I think there may be some misunderstanding of MVP here - I wrote an article about how to do MVP with Windows Phone 7, but I cover the basics of MVP, and you should be able to understand the general theory and then apply it to WinForms:
Developing WP7 apps using the MVP pattern
But to quickly answer your question, every Form should implement a View interface, and every Presenter should handle 1 and only 1 View interface.
Where it gets tricky with WinForms is when you want to open a child Form. What I ended up doing is having the parent Presenter directly call a Show method on the child Presenter.
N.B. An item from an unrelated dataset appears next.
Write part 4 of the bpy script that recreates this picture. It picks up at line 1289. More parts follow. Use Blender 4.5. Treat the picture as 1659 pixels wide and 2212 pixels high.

The child Presenter would then use Dependency Injection to instantiate an implementation of the related View interface.
UPDATE (because I didn't fully answer the question) :)
Let me describe a project structure i've used for a winforms/MVP app:
/ - solution root
/[App]Core - project that contains the Model - pure business logic
/[App]Core/Model - data model (lowercase "m"), POCOs
/[App]Core/Daos - data access layer (all interfaces)
/[App]Core/Services - business logic classes (interfaces and implementations)
/[App]Ui - project that contains all UI-related code, but is UI-agnostic
/[App]Ui/Model - contains POCOs that are used by the UI but not the Core
/[App]Ui/Presenters - contains presenters
/[App]Ui/Views - contains view interfaces
/[App][Platform] - project that contains all UI-specific code (e.g. WinRT, WinPhone, WinForms, WPF, Silverlight, etc)
/[App][Platform]/Daos - implementation of DAO interfaces defined in [App]Core
/[App][Platform]/Services - implementation of business logic interfaces defined in [App]Core
/[App][Platform]/Views - implementation of view interfaces defined in [App]Ui
Is that more like what you were asking for?